Colour as supertype - I can see it. We already say "Red Creature" and (sometimes) have a little colour blob where the word red word go. It does seem a bit redundant, though.

Anyway, regarding this card. Literally Reverse Damage but dual-colour and one cheaper? Seems legit.

Really, they just should have used a specialized color indicator rather than a keyword or supertype. The only reason they failed at making a good colorless indicator is because they backed themselves into a corner by their insistence not to introduce the colorless symbol one set earlier - if they introduce the symbol for colorless in the same set (highly visible on all the Scions) and use it to create a symbolic (color-blindness friendly even) indicator they save space bost on type line and text box - of all the small accumulated misses of that block the one I'm probably most bitter about.

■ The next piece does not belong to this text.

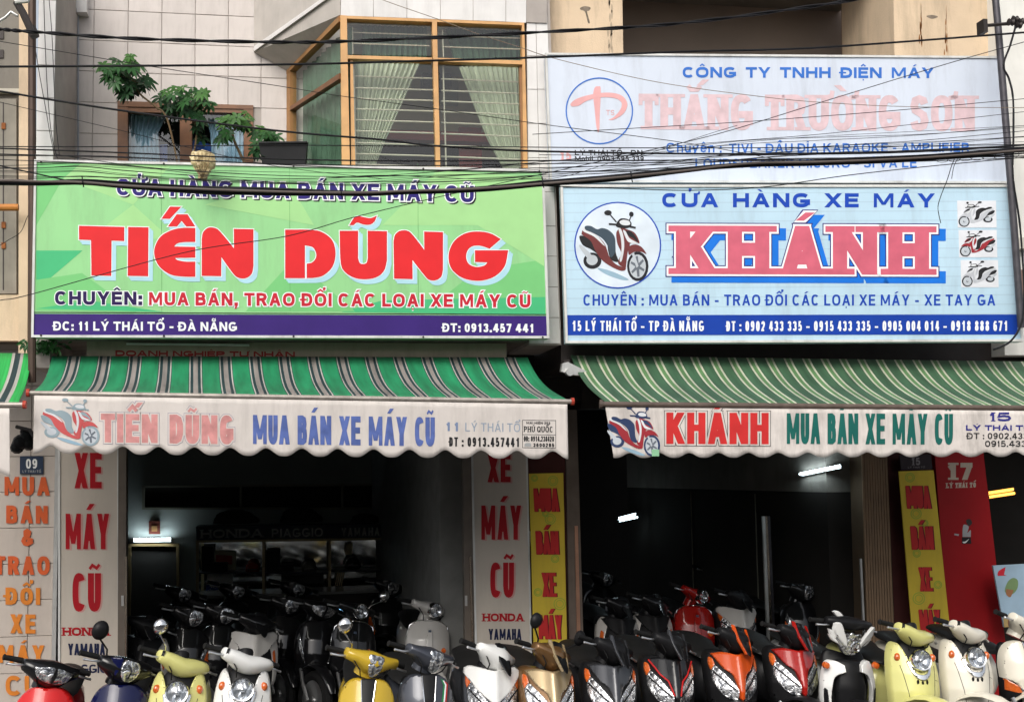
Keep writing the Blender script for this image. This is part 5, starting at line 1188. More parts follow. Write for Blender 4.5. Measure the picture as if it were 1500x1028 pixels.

And I don't even "hate" devoid.


There is nothing wrong with introducing subtypes as one-ofs. Some you will pick up again sooner, some later. Curse was introduced for use in a single set once, now it appeared in the return to the plane, another plane and a supplemental product.

But not every type has the same pickup rate. We got a lot of Atogs, but only one Sable. How many years were there between the first Gremlin in Antiquities and the second in Mirrodin Besieged?

Really surprised about the hate for Obsianus Golem.


I really think there are better subtypes to plaster on your cards than "Instant". Heck, I'd consider renaming the keyword before the proposed solution.


Reminder: Deflecting Palm is a REPRINT.

Irrelevant, but snow does have rules meaning. Snow mana costs can only be paid by mana produced by snow permanents.